[start DATASET CONTENT]
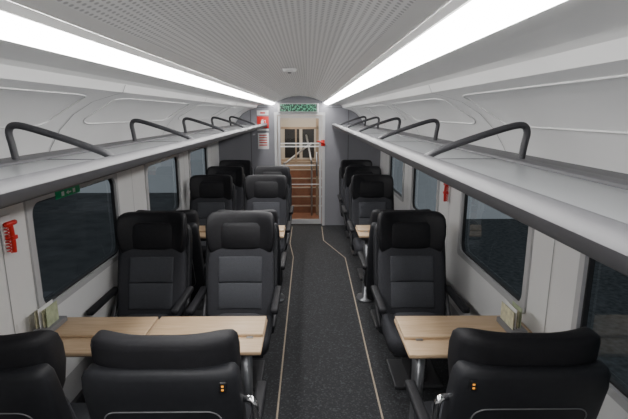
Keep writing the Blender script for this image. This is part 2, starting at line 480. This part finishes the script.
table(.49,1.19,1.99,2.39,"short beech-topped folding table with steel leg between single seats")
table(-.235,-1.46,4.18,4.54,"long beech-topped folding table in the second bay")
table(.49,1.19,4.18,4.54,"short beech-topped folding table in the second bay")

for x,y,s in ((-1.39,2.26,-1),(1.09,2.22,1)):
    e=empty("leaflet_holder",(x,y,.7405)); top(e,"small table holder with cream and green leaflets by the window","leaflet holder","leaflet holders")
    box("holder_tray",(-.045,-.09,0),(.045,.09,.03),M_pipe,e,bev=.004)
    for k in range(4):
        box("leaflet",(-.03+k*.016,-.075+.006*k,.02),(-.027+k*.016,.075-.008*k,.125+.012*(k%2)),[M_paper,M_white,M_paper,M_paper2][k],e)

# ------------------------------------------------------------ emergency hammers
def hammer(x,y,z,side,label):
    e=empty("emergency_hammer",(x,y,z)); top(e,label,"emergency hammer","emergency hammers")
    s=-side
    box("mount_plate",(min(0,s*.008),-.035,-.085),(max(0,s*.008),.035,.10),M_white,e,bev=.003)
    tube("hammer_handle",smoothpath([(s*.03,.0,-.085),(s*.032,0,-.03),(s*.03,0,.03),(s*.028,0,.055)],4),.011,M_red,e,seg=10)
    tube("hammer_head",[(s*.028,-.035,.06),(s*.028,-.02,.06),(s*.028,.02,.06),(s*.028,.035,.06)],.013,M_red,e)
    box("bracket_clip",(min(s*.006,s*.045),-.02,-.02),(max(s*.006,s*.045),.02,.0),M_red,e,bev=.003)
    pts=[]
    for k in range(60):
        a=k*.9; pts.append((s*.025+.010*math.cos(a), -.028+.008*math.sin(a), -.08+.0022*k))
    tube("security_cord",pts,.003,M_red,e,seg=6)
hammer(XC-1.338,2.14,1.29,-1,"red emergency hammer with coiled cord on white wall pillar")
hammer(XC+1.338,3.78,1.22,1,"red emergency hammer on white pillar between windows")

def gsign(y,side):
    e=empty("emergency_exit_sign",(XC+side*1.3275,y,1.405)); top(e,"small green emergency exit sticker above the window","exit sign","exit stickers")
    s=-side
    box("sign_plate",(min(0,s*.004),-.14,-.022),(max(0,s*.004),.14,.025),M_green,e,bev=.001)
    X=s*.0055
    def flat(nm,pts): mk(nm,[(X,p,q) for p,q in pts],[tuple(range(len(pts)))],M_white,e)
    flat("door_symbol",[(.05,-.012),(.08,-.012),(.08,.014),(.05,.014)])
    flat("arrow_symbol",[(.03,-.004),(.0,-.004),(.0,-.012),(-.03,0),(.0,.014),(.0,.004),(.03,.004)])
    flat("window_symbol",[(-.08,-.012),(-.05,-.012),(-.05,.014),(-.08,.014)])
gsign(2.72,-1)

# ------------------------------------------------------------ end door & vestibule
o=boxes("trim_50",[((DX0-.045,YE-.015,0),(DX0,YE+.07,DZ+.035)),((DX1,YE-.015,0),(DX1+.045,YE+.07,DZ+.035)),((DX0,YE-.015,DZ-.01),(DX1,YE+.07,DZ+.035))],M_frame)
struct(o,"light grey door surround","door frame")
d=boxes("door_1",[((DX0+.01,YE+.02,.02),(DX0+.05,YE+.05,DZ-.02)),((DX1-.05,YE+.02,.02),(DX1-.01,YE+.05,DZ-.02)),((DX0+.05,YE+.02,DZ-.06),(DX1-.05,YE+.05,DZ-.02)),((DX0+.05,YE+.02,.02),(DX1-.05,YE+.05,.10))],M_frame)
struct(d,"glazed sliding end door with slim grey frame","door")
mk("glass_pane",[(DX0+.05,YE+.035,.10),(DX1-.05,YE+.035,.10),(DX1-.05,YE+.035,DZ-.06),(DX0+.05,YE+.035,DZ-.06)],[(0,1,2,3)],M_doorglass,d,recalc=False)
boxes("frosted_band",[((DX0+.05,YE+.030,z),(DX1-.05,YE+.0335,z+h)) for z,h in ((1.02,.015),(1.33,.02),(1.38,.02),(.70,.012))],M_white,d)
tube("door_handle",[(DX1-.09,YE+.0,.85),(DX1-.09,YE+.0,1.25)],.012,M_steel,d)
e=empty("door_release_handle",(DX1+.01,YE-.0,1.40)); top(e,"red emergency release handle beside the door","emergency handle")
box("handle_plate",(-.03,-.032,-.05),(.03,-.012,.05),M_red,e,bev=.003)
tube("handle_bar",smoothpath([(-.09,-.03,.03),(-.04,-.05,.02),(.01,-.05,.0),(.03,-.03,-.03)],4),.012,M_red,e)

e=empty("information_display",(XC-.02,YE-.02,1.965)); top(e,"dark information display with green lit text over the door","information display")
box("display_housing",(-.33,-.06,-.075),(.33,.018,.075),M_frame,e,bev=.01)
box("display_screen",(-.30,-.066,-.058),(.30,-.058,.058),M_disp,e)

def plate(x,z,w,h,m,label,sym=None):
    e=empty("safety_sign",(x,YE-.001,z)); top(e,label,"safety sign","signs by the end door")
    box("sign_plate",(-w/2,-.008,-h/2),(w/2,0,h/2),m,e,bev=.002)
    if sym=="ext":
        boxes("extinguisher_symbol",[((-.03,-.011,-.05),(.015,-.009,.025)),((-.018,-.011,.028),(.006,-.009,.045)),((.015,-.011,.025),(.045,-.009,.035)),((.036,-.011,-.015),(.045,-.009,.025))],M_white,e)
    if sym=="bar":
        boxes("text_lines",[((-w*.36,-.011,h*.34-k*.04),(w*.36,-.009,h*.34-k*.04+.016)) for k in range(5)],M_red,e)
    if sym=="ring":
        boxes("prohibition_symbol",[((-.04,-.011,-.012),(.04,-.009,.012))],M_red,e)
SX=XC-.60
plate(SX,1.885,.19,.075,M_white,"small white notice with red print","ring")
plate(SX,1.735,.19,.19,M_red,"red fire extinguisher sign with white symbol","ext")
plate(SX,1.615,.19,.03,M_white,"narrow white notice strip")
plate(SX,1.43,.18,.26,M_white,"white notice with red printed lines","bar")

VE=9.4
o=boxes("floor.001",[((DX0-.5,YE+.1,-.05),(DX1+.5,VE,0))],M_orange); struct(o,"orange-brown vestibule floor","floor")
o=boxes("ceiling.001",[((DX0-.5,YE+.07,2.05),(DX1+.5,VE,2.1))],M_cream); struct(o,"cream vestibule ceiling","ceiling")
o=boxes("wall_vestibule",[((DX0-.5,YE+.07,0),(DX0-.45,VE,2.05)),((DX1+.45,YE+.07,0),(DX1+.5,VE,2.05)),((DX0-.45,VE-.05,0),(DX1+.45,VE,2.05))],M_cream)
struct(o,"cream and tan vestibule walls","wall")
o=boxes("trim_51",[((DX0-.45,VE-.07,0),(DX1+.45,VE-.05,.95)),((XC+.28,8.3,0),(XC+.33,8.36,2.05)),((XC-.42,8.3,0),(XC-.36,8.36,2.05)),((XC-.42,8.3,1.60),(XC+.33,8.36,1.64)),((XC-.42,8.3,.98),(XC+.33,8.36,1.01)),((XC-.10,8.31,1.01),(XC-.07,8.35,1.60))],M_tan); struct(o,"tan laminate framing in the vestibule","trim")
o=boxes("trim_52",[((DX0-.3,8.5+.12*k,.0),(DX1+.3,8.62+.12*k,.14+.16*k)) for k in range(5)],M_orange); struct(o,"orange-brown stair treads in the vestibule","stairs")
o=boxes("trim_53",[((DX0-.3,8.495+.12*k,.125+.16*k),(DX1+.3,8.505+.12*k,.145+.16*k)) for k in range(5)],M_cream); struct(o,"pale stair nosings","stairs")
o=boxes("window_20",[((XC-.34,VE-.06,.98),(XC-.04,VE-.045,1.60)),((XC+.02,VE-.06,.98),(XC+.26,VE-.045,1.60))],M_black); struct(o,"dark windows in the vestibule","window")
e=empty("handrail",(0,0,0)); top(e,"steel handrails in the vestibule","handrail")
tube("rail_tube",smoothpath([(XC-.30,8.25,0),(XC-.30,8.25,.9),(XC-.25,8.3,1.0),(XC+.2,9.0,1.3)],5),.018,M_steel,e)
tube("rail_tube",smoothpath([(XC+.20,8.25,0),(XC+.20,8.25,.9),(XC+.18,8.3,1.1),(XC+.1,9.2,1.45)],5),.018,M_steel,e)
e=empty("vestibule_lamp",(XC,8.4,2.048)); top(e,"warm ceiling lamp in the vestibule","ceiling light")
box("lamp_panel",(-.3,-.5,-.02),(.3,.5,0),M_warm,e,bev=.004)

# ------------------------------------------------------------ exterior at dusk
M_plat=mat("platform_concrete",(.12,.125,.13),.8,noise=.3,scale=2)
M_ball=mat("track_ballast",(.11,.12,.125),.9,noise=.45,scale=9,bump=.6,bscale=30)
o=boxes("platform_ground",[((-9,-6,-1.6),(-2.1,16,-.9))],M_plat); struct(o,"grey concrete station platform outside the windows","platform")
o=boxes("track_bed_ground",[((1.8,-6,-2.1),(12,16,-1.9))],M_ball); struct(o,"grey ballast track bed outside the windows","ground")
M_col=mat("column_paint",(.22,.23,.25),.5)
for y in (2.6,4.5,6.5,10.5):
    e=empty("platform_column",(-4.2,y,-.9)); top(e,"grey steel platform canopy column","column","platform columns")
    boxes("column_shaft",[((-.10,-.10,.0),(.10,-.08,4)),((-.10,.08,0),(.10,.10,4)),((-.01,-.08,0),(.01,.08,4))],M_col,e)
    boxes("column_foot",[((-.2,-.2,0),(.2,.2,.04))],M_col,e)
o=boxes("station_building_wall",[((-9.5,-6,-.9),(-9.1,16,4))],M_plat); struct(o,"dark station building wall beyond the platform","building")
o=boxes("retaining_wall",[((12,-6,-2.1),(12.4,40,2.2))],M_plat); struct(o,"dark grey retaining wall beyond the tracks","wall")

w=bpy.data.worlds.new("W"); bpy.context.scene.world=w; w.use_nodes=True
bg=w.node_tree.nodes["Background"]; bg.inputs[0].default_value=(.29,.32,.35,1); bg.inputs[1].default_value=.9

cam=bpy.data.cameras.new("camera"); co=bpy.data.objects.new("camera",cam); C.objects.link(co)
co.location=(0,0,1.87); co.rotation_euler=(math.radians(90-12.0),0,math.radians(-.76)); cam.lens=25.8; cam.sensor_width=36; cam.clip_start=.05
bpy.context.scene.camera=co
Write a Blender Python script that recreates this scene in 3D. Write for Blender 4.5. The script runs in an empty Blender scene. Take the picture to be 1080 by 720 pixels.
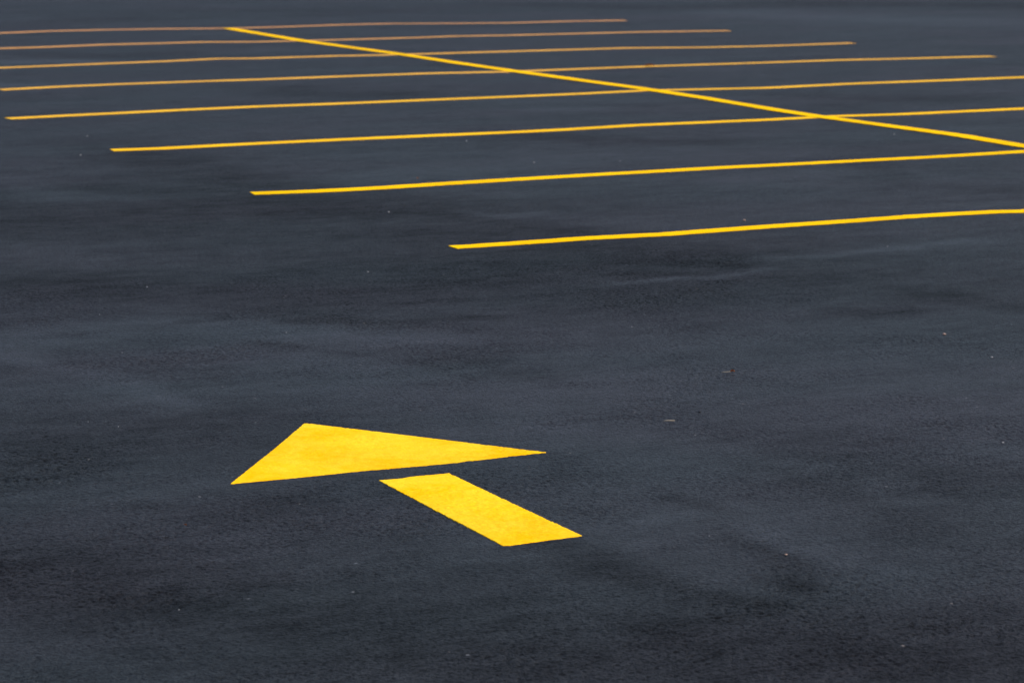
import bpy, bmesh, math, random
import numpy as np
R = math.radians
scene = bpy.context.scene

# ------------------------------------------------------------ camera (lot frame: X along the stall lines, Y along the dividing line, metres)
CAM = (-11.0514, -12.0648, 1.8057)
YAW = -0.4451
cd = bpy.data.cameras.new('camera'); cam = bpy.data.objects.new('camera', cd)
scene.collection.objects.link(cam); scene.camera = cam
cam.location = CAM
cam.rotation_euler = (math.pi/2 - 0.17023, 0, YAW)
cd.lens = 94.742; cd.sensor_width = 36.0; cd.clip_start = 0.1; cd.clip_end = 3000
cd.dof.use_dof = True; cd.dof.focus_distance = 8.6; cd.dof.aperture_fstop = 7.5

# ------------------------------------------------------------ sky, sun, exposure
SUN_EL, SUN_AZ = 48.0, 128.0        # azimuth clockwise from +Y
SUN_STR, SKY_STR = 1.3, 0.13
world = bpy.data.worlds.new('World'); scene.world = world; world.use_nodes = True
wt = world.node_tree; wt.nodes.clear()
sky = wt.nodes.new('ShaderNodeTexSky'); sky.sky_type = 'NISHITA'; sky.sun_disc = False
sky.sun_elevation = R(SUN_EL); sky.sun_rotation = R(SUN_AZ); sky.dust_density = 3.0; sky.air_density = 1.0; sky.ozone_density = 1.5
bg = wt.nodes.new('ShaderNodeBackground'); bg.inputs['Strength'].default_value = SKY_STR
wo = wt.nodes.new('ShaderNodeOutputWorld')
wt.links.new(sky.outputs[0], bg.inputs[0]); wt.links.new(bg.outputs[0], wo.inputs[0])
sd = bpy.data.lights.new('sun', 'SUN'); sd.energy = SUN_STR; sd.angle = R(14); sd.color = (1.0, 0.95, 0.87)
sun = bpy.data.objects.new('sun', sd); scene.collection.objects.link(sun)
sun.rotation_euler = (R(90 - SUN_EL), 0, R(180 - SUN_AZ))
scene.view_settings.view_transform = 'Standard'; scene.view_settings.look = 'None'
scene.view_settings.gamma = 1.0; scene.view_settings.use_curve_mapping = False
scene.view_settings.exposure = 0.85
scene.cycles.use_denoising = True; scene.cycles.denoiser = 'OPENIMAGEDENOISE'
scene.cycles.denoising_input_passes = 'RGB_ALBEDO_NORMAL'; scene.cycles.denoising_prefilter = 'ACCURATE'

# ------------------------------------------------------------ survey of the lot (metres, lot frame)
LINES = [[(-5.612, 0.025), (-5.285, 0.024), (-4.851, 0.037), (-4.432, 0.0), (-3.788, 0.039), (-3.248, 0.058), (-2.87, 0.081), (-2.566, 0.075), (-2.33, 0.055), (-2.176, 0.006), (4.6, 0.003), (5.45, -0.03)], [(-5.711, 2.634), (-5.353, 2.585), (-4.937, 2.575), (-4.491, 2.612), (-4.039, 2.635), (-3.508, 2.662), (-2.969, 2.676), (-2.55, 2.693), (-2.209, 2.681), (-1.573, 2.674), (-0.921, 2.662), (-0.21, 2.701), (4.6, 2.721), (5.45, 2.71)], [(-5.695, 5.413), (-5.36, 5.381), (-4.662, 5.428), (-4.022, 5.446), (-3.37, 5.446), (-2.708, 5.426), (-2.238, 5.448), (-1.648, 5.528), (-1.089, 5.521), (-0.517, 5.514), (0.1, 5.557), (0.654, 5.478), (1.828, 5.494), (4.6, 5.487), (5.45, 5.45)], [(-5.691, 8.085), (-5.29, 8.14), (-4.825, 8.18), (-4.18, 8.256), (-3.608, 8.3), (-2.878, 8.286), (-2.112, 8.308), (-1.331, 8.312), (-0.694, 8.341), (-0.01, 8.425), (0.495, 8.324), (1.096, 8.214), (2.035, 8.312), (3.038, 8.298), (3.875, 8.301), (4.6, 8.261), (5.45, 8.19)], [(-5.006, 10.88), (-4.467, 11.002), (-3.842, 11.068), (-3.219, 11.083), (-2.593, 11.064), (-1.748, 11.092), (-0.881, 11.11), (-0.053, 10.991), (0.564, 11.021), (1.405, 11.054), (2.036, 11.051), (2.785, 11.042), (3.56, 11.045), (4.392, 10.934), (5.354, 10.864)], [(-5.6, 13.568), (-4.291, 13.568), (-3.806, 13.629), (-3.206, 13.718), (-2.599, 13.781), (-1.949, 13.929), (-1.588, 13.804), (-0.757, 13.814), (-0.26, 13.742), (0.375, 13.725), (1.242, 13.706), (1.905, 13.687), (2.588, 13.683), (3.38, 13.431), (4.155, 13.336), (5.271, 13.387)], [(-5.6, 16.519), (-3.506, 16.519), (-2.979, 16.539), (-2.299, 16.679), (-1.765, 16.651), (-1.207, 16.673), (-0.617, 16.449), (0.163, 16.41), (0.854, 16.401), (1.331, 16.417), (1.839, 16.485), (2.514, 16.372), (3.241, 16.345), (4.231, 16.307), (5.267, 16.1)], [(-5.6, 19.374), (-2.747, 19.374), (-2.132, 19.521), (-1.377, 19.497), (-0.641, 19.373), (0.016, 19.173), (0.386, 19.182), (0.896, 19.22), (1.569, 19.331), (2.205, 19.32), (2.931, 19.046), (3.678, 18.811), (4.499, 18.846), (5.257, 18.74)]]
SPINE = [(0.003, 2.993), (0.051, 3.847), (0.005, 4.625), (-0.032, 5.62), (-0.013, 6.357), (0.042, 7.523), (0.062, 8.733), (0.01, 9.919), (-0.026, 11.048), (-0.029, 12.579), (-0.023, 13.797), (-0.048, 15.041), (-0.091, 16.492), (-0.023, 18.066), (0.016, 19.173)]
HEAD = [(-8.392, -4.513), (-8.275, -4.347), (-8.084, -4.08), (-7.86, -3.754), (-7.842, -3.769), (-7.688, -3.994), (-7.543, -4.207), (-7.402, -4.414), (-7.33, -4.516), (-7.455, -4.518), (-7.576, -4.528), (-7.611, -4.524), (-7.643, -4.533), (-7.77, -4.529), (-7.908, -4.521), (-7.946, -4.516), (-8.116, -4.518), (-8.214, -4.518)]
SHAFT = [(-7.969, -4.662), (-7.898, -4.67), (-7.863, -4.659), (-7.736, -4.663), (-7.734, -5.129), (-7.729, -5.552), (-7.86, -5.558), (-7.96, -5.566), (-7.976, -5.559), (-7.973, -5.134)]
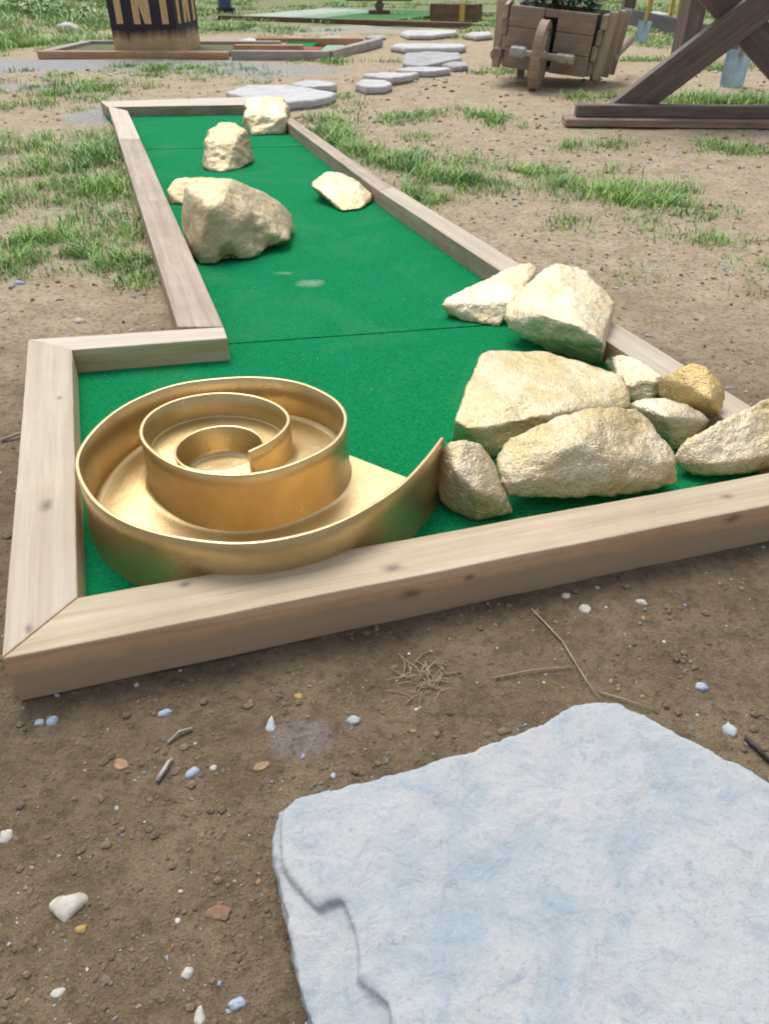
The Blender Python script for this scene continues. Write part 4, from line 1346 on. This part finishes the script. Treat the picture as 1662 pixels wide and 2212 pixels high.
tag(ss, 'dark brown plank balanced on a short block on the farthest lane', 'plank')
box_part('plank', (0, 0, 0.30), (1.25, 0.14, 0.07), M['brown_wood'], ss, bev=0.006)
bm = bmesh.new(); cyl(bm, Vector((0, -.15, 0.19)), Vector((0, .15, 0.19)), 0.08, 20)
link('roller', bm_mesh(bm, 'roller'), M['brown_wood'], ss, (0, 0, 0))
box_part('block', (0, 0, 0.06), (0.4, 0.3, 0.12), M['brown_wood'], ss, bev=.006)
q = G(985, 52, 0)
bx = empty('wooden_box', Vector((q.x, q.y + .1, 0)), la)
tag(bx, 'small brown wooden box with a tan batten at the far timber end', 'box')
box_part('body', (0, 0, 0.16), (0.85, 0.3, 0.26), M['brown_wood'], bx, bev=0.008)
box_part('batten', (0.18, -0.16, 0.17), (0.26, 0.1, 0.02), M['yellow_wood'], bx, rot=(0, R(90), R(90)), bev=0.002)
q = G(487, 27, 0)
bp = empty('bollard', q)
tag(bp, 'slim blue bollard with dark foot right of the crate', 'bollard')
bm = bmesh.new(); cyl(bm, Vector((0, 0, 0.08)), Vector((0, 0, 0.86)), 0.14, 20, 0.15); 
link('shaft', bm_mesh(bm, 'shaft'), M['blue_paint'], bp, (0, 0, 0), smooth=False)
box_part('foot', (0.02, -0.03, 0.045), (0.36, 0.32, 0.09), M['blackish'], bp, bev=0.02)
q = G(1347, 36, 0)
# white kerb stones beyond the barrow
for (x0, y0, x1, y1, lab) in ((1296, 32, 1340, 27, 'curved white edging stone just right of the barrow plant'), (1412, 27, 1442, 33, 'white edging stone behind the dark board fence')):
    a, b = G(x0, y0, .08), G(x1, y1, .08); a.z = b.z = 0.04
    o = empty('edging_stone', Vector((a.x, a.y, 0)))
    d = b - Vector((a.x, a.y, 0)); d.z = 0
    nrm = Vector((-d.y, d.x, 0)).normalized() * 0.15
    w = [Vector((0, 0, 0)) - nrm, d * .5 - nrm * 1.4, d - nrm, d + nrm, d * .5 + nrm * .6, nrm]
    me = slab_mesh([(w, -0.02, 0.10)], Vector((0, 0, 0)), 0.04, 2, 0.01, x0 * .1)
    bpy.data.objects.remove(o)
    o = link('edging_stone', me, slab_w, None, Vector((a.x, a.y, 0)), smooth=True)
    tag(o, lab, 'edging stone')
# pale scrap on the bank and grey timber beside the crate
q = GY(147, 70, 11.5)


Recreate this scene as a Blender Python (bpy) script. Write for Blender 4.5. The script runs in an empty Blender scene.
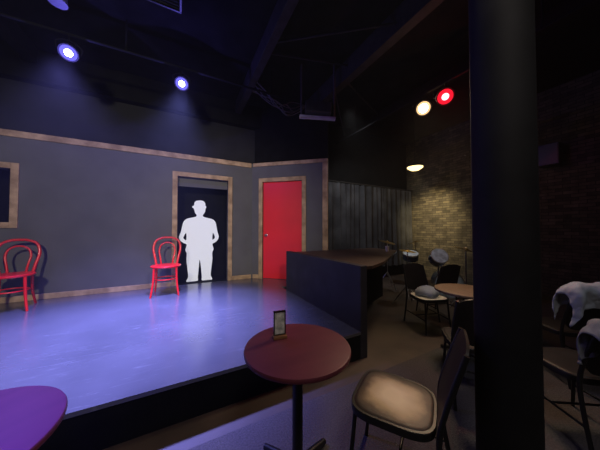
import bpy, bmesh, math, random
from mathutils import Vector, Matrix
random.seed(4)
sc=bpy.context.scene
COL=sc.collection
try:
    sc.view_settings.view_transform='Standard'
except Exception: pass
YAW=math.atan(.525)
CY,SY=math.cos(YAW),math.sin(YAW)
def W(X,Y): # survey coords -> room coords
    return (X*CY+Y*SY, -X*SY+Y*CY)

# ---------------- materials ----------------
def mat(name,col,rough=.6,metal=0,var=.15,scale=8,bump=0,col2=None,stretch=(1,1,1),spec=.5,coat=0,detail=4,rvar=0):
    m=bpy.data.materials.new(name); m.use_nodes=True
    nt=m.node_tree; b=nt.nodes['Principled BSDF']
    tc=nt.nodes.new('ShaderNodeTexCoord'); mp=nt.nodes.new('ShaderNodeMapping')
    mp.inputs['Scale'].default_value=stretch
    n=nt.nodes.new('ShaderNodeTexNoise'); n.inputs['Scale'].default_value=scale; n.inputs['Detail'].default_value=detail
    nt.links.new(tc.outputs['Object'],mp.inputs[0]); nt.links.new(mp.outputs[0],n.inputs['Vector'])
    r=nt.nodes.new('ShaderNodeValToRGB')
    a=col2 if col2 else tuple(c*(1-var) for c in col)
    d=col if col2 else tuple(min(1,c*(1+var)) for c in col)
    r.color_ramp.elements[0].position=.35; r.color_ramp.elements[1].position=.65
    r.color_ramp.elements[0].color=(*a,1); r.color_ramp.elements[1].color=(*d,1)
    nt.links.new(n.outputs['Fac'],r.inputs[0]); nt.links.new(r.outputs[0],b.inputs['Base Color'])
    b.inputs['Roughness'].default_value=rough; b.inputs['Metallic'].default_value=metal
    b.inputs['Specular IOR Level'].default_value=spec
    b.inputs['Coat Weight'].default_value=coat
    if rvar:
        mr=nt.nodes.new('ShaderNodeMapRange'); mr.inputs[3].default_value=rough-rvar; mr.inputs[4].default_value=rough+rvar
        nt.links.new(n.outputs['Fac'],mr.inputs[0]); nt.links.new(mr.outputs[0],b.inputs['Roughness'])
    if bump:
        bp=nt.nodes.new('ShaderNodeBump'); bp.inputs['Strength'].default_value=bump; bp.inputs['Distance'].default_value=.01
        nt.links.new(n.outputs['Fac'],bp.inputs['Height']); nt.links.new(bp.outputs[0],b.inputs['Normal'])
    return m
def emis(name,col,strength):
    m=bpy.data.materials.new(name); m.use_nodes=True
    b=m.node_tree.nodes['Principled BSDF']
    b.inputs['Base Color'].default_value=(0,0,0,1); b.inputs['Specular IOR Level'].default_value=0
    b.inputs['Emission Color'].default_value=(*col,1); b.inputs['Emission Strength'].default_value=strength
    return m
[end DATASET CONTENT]
From the records above, copy every line that holds the word "Blender".

### EXERCISE RESULT
Keep writing the Blender script for this image. This is part 2, starting at line 480. This part finishes the script.
Write a Blender Python script that recreates this scene in 3D. Write for Blender 4.5. The script runs in an empty Blender scene. Take the picture to be 1080 by 720 pixels.
The Blender Python script for this scene continues. Write part 4, from line 1346 on. This part finishes the script. Treat the picture as 1662 pixels wide and 2212 pixels high.
Recreate this scene as a Blender Python (bpy) script. Write for Blender 4.5. The script runs in an empty Blender scene.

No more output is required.